# Start of Entries provided
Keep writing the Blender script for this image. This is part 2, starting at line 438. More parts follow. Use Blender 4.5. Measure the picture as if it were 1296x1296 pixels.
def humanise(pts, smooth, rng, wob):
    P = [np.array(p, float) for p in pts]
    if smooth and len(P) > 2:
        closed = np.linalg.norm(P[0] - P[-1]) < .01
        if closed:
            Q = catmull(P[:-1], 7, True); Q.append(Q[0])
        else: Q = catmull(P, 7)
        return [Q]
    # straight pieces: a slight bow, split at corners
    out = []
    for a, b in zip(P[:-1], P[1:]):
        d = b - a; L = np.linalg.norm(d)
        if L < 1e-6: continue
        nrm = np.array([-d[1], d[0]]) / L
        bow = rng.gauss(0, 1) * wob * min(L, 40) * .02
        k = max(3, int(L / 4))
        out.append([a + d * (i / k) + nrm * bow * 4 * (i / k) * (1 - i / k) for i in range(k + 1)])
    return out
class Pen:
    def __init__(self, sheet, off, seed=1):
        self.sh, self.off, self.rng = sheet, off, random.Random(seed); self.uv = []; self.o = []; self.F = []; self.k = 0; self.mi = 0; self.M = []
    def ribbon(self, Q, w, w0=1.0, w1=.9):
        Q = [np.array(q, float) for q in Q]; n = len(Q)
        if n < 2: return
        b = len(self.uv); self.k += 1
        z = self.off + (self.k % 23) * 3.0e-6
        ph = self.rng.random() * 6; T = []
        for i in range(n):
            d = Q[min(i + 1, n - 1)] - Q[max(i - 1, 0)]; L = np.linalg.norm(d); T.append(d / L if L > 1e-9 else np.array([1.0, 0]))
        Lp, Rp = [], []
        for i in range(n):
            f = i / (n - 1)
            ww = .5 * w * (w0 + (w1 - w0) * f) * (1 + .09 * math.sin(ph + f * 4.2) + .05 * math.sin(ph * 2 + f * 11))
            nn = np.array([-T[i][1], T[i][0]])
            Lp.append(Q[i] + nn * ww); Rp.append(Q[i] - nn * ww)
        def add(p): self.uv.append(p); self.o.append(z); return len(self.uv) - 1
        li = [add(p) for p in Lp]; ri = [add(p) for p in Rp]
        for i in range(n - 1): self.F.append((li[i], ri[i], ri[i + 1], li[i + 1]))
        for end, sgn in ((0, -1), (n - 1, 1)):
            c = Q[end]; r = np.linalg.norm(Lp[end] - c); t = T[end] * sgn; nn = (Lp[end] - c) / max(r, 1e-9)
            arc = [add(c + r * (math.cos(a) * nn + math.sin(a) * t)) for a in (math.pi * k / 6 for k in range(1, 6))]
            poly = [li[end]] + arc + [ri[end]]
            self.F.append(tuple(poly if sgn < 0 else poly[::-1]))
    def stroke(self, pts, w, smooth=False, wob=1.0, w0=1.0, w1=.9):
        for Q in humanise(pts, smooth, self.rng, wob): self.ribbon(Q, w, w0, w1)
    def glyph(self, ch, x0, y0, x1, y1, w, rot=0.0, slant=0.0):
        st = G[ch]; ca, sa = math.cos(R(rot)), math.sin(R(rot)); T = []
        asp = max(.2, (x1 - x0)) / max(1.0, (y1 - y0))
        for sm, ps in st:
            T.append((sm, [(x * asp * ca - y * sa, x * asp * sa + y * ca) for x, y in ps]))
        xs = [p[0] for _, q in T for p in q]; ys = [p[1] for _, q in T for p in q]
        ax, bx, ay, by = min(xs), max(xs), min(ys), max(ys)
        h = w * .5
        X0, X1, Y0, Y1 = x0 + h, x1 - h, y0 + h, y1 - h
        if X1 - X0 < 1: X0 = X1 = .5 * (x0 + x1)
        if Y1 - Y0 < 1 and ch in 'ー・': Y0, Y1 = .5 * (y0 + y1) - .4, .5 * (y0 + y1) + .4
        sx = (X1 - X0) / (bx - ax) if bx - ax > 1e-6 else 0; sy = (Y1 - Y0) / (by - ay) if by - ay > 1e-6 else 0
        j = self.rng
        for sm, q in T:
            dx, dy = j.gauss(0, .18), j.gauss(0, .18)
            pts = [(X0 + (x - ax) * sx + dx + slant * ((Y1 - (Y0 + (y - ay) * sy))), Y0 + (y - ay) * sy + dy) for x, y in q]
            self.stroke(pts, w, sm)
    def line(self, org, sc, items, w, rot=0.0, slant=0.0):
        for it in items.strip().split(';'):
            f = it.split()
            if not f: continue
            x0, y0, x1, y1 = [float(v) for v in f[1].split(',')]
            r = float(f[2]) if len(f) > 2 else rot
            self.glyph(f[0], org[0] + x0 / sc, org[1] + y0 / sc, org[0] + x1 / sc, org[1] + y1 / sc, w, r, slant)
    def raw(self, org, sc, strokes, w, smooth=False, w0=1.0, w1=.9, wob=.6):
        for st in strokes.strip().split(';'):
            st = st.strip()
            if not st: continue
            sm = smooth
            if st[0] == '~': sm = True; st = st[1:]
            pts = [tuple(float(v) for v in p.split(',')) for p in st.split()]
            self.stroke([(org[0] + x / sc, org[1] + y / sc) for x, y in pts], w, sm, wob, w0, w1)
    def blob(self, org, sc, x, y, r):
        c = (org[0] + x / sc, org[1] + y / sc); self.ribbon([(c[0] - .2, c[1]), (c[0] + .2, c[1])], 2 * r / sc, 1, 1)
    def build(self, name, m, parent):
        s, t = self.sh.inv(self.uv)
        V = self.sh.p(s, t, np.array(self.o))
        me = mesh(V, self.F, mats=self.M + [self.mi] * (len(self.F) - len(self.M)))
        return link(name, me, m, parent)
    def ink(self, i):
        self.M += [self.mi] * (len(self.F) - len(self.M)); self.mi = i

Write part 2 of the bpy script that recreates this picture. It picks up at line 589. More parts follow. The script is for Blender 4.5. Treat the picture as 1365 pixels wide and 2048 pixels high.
# End of Entries provided
**Stated problem**
The records above should be returned exactly.

**Solution to the exercise**
Keep writing the Blender script for this image. This is part 2, starting at line 438. More parts follow. Use Blender 4.5. Measure the picture as if it were 1296x1296 pixels.
def humanise(pts, smooth, rng, wob):
    P = [np.array(p, float) for p in pts]
    if smooth and len(P) > 2:
        closed = np.linalg.norm(P[0] - P[-1]) < .01
        if closed:
            Q = catmull(P[:-1], 7, True); Q.append(Q[0])
        else: Q = catmull(P, 7)
        return [Q]
    # straight pieces: a slight bow, split at corners
    out = []
    for a, b in zip(P[:-1], P[1:]):
        d = b - a; L = np.linalg.norm(d)
        if L < 1e-6: continue
        nrm = np.array([-d[1], d[0]]) / L
        bow = rng.gauss(0, 1) * wob * min(L, 40) * .02
        k = max(3, int(L / 4))
        out.append([a + d * (i / k) + nrm * bow * 4 * (i / k) * (1 - i / k) for i in range(k + 1)])
    return out
class Pen:
    def __init__(self, sheet, off, seed=1):
        self.sh, self.off, self.rng = sheet, off, random.Random(seed); self.uv = []; self.o = []; self.F = []; self.k = 0; self.mi = 0; self.M = []
    def ribbon(self, Q, w, w0=1.0, w1=.9):
        Q = [np.array(q, float) for q in Q]; n = len(Q)
        if n < 2: return
        b = len(self.uv); self.k += 1
        z = self.off + (self.k % 23) * 3.0e-6
        ph = self.rng.random() * 6; T = []
        for i in range(n):
            d = Q[min(i + 1, n - 1)] - Q[max(i - 1, 0)]; L = np.linalg.norm(d); T.append(d / L if L > 1e-9 else np.array([1.0, 0]))
        Lp, Rp = [], []
        for i in range(n):
            f = i / (n - 1)
            ww = .5 * w * (w0 + (w1 - w0) * f) * (1 + .09 * math.sin(ph + f * 4.2) + .05 * math.sin(ph * 2 + f * 11))
            nn = np.array([-T[i][1], T[i][0]])
            Lp.append(Q[i] + nn * ww); Rp.append(Q[i] - nn * ww)
        def add(p): self.uv.append(p); self.o.append(z); return len(self.uv) - 1
        li = [add(p) for p in Lp]; ri = [add(p) for p in Rp]
        for i in range(n - 1): self.F.append((li[i], ri[i], ri[i + 1], li[i + 1]))
        for end, sgn in ((0, -1), (n - 1, 1)):
            c = Q[end]; r = np.linalg.norm(Lp[end] - c); t = T[end] * sgn; nn = (Lp[end] - c) / max(r, 1e-9)
            arc = [add(c + r * (math.cos(a) * nn + math.sin(a) * t)) for a in (math.pi * k / 6 for k in range(1, 6))]
            poly = [li[end]] + arc + [ri[end]]
            self.F.append(tuple(poly if sgn < 0 else poly[::-1]))
    def stroke(self, pts, w, smooth=False, wob=1.0, w0=1.0, w1=.9):
        for Q in humanise(pts, smooth, self.rng, wob): self.ribbon(Q, w, w0, w1)
    def glyph(self, ch, x0, y0, x1, y1, w, rot=0.0, slant=0.0):
        st = G[ch]; ca, sa = math.cos(R(rot)), math.sin(R(rot)); T = []
        asp = max(.2, (x1 - x0)) / max(1.0, (y1 - y0))
        for sm, ps in st:
            T.append((sm, [(x * asp * ca - y * sa, x * asp * sa + y * ca) for x, y in ps]))
        xs = [p[0] for _, q in T for p in q]; ys = [p[1] for _, q in T for p in q]
        ax, bx, ay, by = min(xs), max(xs), min(ys), max(ys)
        h = w * .5
        X0, X1, Y0, Y1 = x0 + h, x1 - h, y0 + h, y1 - h
        if X1 - X0 < 1: X0 = X1 = .5 * (x0 + x1)
        if Y1 - Y0 < 1 and ch in 'ー・': Y0, Y1 = .5 * (y0 + y1) - .4, .5 * (y0 + y1) + .4
        sx = (X1 - X0) / (bx - ax) if bx - ax > 1e-6 else 0; sy = (Y1 - Y0) / (by - ay) if by - ay > 1e-6 else 0
        j = self.rng
        for sm, q in T:
            dx, dy = j.gauss(0, .18), j.gauss(0, .18)
            pts = [(X0 + (x - ax) * sx + dx + slant * ((Y1 - (Y0 + (y - ay) * sy))), Y0 + (y - ay) * sy + dy) for x, y in q]
            self.stroke(pts, w, sm)
    def line(self, org, sc, items, w, rot=0.0, slant=0.0):
        for it in items.strip().split(';'):
            f = it.split()
            if not f: continue
            x0, y0, x1, y1 = [float(v) for v in f[1].split(',')]
            r = float(f[2]) if len(f) > 2 else rot
            self.glyph(f[0], org[0] + x0 / sc, org[1] + y0 / sc, org[0] + x1 / sc, org[1] + y1 / sc, w, r, slant)
    def raw(self, org, sc, strokes, w, smooth=False, w0=1.0, w1=.9, wob=.6):
        for st in strokes.strip().split(';'):
            st = st.strip()
            if not st: continue
            sm = smooth
            if st[0] == '~': sm = True; st = st[1:]
            pts = [tuple(float(v) for v in p.split(',')) for p in st.split()]
            self.stroke([(org[0] + x / sc, org[1] + y / sc) for x, y in pts], w, sm, wob, w0, w1)
    def blob(self, org, sc, x, y, r):
        c = (org[0] + x / sc, org[1] + y / sc); self.ribbon([(c[0] - .2, c[1]), (c[0] + .2, c[1])], 2 * r / sc, 1, 1)
    def build(self, name, m, parent):
        s, t = self.sh.inv(self.uv)
        V = self.sh.p(s, t, np.array(self.o))
        me = mesh(V, self.F, mats=self.M + [self.mi] * (len(self.F) - len(self.M)))
        return link(name, me, m, parent)
    def ink(self, i):
        self.M += [self.mi] * (len(self.F) - len(self.M)); self.mi = i

Write part 2 of the bpy script that recreates this picture. It picks up at line 589. More parts follow. The script is for Blender 4.5. Treat the picture as 1365 pixels wide and 2048 pixels high.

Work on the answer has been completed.